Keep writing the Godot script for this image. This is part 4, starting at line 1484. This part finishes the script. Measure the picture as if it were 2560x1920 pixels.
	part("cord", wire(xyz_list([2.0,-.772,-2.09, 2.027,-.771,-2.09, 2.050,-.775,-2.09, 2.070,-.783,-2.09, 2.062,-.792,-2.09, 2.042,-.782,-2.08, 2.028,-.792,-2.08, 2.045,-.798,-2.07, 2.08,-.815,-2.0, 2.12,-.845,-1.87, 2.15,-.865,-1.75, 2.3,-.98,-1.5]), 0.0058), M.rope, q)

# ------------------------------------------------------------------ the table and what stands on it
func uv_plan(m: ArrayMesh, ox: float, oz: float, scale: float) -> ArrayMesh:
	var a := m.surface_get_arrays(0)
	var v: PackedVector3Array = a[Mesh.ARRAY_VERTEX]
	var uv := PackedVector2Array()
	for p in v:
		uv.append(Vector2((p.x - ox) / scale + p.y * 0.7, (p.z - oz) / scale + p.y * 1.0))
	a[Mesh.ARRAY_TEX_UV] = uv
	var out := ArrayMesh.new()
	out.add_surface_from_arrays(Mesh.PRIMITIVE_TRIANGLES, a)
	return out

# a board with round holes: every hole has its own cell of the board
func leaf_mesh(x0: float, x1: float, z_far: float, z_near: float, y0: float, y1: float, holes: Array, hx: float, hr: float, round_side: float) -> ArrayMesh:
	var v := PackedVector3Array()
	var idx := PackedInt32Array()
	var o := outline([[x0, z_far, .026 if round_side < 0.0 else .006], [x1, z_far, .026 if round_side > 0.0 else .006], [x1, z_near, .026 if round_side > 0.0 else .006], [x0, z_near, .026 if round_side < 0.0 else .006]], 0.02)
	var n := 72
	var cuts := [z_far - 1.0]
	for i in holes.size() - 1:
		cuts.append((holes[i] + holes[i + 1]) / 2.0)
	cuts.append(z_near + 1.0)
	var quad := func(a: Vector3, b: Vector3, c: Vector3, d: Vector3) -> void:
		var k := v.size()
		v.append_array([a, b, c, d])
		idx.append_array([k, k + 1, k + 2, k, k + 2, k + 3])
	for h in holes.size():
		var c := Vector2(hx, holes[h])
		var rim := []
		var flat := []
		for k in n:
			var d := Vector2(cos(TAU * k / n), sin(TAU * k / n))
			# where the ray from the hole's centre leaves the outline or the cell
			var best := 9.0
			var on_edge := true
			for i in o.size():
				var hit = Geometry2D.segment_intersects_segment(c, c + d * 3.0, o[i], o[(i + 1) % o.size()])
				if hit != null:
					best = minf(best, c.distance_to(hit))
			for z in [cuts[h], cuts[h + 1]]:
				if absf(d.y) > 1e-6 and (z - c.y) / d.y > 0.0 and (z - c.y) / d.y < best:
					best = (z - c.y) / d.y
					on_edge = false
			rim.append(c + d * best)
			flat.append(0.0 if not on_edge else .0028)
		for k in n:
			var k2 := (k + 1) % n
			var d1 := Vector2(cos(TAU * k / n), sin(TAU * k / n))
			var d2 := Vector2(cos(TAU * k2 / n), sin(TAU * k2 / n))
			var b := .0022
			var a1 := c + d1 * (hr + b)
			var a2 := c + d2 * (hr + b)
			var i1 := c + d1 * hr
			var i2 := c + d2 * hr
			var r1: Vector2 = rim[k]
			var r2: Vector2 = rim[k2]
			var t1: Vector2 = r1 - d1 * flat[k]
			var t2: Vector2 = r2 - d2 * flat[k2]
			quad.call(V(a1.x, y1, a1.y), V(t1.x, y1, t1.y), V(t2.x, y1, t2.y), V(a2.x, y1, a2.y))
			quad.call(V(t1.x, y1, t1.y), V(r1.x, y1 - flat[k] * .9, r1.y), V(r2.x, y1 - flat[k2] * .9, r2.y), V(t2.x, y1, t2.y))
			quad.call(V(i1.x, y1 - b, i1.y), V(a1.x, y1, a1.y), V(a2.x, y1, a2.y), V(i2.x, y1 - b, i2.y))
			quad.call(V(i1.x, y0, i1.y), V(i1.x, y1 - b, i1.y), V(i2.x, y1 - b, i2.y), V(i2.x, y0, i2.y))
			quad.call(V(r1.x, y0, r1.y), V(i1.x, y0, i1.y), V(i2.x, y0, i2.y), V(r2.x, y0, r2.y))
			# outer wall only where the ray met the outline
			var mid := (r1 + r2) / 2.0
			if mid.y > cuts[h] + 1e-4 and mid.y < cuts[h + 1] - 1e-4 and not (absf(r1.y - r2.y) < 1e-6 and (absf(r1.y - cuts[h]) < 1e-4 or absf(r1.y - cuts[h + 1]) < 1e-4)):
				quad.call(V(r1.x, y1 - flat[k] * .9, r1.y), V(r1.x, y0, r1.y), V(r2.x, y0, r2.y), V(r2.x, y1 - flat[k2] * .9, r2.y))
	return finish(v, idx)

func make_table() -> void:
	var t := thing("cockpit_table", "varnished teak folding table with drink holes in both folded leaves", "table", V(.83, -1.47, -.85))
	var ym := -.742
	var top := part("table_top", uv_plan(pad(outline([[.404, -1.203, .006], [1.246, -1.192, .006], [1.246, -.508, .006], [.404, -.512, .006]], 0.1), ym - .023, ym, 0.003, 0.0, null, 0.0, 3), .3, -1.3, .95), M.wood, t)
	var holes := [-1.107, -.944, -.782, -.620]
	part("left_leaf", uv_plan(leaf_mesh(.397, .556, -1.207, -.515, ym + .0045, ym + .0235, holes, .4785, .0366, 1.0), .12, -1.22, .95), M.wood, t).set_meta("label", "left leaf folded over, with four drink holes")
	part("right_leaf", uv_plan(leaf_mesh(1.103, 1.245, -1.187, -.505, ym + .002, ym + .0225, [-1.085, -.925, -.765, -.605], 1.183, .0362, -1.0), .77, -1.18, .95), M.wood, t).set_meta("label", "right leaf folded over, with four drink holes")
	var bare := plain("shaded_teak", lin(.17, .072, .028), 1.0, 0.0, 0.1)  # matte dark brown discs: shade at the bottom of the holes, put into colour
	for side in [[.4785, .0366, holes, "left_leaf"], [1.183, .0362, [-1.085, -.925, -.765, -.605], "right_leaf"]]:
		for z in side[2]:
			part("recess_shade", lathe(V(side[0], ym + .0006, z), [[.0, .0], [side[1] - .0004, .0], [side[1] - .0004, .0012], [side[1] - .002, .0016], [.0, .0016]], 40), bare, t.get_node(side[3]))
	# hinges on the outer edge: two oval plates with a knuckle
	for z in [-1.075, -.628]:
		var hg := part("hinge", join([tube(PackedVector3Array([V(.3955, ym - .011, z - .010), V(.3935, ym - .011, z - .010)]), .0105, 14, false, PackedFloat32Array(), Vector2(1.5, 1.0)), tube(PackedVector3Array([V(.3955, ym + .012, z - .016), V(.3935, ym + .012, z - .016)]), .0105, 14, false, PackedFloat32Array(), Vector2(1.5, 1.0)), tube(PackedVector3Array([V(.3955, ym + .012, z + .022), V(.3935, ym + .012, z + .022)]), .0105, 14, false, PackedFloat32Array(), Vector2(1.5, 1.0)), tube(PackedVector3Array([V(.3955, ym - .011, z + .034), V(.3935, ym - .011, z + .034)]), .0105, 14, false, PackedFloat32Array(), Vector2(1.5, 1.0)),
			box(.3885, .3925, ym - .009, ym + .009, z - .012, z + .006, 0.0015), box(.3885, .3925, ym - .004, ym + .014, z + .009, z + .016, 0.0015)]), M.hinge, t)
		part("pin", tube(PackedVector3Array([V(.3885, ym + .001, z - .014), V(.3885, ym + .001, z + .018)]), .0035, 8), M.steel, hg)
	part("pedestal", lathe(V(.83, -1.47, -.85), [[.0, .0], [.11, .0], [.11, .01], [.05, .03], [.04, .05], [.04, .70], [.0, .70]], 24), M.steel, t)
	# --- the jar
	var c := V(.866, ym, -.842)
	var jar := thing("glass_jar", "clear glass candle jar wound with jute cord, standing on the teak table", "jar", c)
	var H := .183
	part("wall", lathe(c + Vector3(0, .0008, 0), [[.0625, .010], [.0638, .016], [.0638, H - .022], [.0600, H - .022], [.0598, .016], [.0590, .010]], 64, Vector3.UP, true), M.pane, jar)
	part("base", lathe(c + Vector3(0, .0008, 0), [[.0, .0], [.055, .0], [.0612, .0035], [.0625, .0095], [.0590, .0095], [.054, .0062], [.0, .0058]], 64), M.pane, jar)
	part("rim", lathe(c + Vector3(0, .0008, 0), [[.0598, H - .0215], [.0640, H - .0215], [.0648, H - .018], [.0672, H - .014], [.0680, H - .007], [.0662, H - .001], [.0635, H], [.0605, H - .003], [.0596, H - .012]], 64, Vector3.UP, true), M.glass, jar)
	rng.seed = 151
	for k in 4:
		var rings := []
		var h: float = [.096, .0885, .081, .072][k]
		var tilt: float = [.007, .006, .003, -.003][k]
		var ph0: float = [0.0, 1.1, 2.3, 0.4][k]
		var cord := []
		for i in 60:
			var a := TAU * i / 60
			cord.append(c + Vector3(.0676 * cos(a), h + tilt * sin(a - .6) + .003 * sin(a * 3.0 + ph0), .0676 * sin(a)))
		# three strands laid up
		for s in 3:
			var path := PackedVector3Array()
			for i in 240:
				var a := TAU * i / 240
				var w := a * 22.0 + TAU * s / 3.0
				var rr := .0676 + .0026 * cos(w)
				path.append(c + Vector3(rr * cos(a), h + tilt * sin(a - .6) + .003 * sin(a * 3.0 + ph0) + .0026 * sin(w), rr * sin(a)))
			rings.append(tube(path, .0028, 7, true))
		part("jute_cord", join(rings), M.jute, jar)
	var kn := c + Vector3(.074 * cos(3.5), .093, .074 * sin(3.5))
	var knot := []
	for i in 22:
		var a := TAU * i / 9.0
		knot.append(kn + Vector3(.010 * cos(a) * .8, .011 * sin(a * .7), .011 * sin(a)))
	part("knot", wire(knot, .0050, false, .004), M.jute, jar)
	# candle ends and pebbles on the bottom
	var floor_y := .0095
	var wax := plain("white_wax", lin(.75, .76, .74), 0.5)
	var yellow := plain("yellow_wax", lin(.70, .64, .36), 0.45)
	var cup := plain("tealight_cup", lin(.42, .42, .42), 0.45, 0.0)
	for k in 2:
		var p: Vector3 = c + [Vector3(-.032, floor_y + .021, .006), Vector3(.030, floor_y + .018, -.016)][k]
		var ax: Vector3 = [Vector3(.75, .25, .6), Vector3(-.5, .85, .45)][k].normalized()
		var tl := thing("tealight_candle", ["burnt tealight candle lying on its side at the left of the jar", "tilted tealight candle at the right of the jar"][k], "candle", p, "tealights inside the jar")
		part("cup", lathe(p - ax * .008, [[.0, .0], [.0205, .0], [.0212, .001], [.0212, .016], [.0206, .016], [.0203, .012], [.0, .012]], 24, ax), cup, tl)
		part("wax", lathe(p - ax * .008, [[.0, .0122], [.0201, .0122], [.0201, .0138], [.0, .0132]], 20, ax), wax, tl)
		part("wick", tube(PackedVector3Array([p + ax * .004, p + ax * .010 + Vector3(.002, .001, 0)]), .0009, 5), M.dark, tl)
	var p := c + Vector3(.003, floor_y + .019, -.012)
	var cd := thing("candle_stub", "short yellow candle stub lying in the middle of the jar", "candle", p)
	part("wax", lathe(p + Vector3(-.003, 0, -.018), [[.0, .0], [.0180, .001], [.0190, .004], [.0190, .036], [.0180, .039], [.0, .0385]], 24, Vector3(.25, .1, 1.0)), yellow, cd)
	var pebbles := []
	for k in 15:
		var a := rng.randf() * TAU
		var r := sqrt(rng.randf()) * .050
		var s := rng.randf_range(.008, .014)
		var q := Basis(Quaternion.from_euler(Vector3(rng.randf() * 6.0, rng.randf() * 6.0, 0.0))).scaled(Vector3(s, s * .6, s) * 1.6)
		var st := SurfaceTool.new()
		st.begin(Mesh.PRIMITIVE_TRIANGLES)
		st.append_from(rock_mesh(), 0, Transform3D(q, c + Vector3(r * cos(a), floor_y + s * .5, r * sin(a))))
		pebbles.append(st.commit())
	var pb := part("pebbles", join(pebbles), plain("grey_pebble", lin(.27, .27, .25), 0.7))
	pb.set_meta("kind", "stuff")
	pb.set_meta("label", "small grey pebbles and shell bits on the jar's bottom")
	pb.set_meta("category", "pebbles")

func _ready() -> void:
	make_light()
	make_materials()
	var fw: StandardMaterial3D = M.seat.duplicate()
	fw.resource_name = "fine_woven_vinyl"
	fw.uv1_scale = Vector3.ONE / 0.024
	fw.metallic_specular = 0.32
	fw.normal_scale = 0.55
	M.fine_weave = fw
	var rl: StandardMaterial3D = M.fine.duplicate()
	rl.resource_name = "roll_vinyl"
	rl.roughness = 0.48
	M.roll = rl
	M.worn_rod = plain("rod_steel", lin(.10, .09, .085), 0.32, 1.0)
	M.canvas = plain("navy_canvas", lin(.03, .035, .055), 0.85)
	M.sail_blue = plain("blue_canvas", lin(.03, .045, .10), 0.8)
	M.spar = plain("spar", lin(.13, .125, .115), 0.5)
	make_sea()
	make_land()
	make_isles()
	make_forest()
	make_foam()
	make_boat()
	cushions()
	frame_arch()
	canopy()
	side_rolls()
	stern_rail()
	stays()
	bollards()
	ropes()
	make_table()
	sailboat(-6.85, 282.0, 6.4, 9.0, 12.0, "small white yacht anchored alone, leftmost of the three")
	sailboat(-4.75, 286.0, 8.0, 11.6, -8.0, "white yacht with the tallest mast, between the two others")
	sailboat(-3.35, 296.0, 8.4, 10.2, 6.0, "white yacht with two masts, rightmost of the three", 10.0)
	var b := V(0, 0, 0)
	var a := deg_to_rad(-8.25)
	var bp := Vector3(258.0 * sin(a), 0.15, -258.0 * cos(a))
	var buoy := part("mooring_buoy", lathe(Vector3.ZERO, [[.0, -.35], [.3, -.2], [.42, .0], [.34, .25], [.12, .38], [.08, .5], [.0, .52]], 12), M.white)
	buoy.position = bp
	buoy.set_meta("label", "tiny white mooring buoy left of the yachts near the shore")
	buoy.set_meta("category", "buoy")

________

▸ Exercise prompt
What are the exact lines from the beginning of the material through the line containing "0.0058), M.rope, q)"? Write out those lines alone.

▸ Solution
Keep writing the Godot script for this image. This is part 4, starting at line 1484. This part finishes the script. Measure the picture as if it were 2560x1920 pixels.
	part("cord", wire(xyz_list([2.0,-.772,-2.09, 2.027,-.771,-2.09, 2.050,-.775,-2.09, 2.070,-.783,-2.09, 2.062,-.792,-2.09, 2.042,-.782,-2.08, 2.028,-.792,-2.08, 2.045,-.798,-2.07, 2.08,-.815,-2.0, 2.12,-.845,-1.87, 2.15,-.865,-1.75, 2.3,-.98,-1.5]), 0.0058), M.rope, q)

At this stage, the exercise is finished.